Omit every picture, and retype the lines that run from the beginning of the data below through the line containing "PI = math.pi", inclusive.
(begin)
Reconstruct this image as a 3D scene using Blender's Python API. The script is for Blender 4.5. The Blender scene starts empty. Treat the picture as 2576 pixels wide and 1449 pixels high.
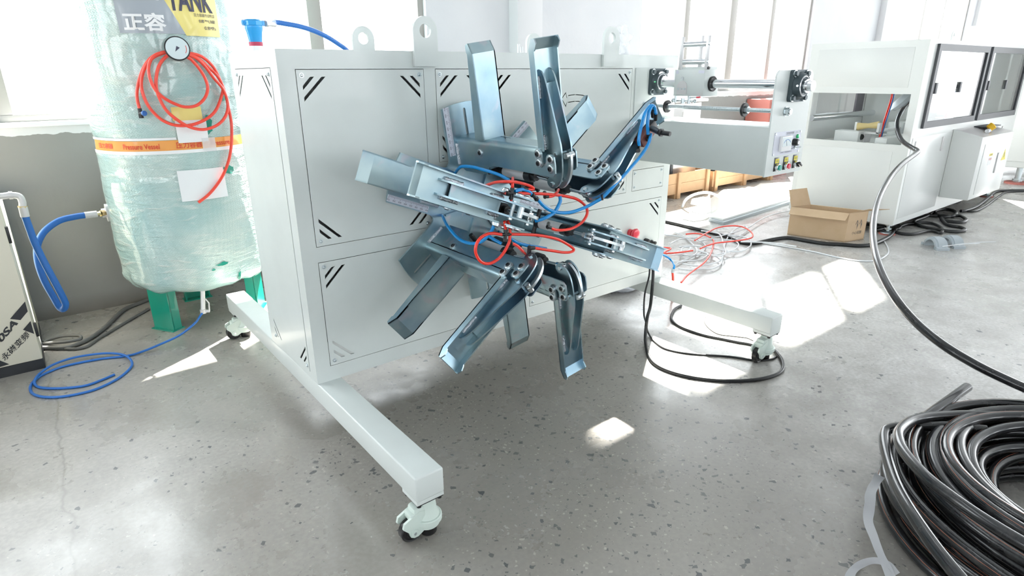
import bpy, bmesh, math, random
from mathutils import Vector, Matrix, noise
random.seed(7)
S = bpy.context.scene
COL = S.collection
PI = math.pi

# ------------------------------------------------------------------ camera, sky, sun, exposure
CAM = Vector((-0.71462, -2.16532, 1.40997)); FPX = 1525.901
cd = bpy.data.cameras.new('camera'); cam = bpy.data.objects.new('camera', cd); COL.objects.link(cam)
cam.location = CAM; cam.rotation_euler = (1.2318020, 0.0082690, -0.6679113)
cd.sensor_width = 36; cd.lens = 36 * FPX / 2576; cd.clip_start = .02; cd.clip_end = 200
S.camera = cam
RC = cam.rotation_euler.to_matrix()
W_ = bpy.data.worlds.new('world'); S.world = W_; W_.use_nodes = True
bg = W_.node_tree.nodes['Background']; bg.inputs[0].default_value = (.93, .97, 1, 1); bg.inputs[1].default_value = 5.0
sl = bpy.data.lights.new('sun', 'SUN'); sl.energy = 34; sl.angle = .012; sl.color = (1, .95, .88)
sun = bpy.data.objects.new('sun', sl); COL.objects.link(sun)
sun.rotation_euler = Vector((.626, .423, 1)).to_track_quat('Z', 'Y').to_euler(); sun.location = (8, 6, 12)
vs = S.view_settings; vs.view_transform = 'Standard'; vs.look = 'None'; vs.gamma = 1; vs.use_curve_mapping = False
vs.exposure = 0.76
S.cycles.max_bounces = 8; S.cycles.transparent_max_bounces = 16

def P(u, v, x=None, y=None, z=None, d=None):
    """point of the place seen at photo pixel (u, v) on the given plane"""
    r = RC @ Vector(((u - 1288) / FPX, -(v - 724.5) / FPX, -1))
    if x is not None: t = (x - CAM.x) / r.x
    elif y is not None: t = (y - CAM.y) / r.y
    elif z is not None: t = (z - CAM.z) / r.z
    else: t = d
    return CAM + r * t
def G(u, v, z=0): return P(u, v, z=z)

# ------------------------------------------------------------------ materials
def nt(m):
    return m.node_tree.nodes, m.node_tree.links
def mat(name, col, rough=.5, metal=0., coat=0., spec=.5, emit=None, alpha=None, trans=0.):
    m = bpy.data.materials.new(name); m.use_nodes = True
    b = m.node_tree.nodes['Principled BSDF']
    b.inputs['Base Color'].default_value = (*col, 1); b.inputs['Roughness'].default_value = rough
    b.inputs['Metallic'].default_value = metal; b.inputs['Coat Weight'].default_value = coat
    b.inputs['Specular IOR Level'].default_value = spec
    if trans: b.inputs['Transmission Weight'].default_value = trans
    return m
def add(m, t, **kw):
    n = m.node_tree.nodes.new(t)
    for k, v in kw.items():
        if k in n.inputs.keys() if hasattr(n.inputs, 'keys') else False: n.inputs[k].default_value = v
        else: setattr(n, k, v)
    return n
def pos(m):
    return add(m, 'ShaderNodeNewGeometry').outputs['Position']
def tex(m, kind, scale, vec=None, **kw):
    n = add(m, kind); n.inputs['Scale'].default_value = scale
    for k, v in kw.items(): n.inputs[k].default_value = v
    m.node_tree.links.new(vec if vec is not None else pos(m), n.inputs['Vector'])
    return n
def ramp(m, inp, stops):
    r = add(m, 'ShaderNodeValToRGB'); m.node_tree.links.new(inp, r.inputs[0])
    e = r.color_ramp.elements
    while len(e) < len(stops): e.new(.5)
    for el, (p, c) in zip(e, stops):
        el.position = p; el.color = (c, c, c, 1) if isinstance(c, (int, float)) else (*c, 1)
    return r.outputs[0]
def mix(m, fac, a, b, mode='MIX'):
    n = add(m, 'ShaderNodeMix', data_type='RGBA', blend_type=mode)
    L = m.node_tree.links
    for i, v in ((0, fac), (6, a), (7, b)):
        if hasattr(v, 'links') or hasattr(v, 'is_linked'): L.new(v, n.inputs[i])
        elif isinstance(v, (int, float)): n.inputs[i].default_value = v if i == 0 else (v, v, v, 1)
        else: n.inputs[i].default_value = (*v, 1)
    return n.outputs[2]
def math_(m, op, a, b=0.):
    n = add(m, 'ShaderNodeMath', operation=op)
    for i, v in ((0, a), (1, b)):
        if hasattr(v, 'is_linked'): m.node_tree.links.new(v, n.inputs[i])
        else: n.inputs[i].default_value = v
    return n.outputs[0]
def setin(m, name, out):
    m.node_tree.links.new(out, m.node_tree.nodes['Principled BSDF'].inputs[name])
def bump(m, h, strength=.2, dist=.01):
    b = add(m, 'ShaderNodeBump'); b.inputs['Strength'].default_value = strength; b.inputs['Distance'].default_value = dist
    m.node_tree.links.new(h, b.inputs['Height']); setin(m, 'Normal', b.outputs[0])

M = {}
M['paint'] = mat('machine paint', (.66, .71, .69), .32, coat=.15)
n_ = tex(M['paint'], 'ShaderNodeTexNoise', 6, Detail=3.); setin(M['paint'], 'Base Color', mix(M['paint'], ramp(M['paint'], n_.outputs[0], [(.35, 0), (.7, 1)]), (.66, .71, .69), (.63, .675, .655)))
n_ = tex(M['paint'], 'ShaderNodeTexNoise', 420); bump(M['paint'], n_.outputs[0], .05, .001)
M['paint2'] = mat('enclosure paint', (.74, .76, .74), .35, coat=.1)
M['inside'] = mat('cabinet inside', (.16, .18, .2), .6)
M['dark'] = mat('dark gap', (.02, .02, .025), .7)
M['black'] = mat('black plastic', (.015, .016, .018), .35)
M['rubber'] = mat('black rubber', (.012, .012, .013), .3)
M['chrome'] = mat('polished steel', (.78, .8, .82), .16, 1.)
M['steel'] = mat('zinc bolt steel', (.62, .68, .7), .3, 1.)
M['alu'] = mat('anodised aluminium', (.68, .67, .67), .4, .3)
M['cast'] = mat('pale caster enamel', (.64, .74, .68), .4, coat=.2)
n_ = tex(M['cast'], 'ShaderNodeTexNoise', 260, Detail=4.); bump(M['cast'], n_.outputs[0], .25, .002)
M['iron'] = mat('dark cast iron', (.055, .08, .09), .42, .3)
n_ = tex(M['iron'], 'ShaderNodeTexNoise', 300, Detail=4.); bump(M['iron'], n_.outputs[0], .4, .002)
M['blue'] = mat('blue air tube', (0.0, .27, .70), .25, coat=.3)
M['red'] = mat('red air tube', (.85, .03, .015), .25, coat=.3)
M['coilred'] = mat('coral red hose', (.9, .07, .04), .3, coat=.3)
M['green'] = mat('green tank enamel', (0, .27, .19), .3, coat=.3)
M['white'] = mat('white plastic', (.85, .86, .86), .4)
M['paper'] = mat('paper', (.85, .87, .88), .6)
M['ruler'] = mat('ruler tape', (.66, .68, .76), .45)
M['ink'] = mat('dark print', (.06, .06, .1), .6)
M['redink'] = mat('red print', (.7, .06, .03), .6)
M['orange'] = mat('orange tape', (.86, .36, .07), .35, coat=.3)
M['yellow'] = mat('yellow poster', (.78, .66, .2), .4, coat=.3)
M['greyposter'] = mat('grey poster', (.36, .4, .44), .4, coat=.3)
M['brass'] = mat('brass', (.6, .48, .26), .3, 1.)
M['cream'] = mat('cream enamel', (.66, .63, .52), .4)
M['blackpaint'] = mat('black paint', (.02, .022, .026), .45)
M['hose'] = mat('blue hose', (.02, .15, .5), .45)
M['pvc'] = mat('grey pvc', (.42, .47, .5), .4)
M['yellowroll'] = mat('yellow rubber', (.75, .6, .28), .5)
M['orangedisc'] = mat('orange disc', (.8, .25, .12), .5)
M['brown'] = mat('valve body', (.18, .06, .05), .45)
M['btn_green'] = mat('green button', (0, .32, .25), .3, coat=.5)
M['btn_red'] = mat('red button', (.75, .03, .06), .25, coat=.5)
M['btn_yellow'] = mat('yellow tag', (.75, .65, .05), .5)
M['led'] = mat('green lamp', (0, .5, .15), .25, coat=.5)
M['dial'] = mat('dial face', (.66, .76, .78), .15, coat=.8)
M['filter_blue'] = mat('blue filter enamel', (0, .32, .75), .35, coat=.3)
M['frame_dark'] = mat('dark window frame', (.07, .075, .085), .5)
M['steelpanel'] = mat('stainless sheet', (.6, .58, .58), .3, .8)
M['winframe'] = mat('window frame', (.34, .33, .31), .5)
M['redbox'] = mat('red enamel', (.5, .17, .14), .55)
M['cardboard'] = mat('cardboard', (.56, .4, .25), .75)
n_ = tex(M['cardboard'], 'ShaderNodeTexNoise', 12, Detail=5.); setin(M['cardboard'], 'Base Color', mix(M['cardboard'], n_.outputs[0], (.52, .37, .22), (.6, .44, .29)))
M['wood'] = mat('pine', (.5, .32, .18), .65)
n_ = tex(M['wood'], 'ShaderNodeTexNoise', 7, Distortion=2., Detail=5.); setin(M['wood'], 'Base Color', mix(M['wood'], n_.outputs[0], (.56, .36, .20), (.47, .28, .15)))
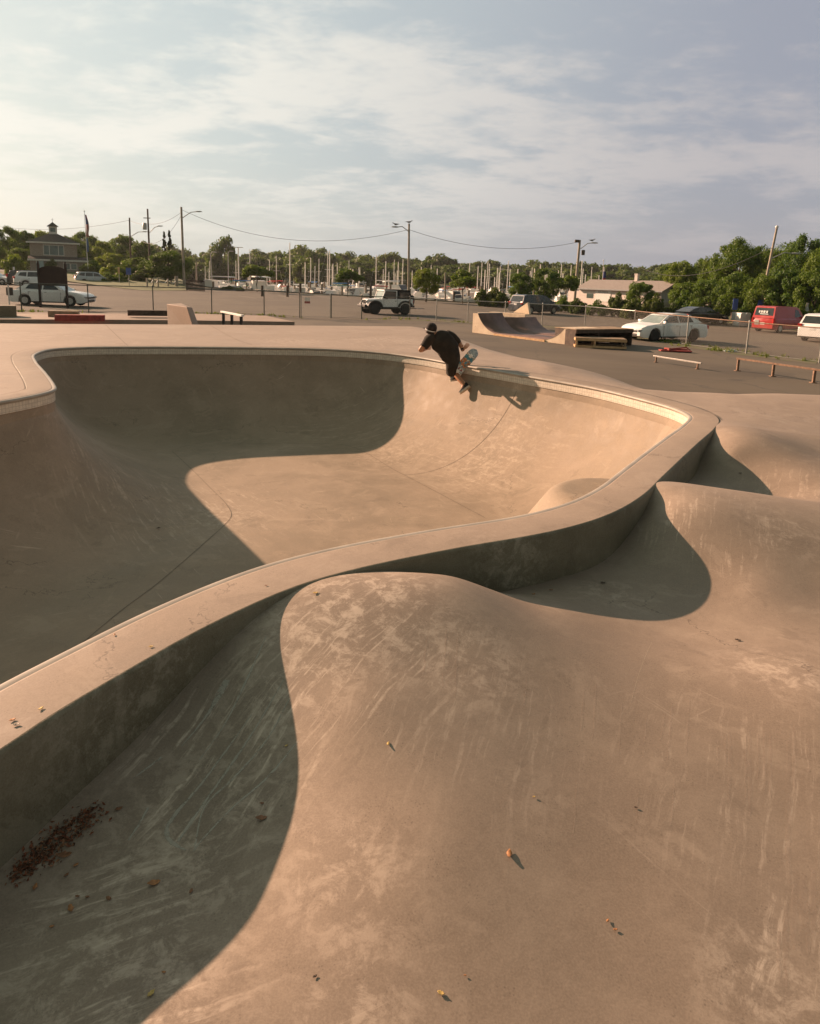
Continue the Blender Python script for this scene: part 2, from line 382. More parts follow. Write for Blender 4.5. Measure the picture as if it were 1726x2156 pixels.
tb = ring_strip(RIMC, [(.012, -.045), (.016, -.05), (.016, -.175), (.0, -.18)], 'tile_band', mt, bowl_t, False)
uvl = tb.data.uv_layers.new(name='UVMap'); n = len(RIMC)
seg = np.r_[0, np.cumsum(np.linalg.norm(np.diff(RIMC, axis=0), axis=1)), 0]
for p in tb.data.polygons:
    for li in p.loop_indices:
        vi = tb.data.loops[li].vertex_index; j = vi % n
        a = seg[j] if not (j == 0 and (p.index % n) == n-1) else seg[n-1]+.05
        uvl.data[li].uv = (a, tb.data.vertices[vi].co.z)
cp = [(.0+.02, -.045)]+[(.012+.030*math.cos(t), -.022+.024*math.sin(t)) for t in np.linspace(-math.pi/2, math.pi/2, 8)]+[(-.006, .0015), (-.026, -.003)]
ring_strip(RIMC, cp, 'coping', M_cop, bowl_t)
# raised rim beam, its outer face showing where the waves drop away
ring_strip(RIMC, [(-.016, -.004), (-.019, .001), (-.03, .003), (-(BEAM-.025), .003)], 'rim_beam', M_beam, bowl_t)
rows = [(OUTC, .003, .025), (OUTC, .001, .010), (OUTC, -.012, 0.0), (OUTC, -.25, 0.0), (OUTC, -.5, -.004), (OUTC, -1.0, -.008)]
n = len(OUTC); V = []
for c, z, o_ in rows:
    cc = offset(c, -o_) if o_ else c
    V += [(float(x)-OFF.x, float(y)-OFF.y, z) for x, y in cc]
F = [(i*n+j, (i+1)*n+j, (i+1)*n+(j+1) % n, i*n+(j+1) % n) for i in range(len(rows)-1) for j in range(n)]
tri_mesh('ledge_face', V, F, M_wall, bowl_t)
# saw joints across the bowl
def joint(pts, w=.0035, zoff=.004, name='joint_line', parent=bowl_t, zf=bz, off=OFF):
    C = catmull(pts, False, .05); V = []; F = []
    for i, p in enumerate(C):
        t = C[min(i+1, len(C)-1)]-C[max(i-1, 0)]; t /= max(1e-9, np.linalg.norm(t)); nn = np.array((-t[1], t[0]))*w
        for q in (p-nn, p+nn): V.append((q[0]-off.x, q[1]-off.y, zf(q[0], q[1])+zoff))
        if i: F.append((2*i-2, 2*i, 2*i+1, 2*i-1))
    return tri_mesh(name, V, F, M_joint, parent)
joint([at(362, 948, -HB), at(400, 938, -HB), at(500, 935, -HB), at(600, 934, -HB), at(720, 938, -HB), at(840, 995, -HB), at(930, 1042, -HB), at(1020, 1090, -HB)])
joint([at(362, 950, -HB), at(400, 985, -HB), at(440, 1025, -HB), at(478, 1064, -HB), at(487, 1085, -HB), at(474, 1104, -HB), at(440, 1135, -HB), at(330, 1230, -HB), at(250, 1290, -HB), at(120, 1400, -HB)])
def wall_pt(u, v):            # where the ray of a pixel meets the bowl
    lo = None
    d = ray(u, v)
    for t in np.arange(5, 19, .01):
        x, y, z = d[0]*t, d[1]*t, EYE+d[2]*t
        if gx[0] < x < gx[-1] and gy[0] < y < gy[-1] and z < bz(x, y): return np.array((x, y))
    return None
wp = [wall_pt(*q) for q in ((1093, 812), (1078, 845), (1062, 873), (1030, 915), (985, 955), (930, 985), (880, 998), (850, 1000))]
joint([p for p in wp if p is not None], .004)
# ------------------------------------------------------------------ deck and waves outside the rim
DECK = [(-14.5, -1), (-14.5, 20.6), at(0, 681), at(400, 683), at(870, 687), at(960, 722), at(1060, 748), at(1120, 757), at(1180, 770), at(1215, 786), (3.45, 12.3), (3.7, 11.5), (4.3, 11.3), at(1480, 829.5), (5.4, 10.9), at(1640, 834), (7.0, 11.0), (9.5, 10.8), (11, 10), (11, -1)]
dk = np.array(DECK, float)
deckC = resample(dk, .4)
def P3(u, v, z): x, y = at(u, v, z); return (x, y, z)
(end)
### [Solution to the exercise]
Reconstruct this image as a 3D scene using Blender's Python API. The script is for Blender 4.5. The Blender scene starts empty. Treat the picture as 2576 pixels wide and 1449 pixels high.
import bpy, bmesh, math, random
from mathutils import Vector, Matrix, noise
random.seed(7)
S = bpy.context.scene
COL = S.collection
PI = math.pi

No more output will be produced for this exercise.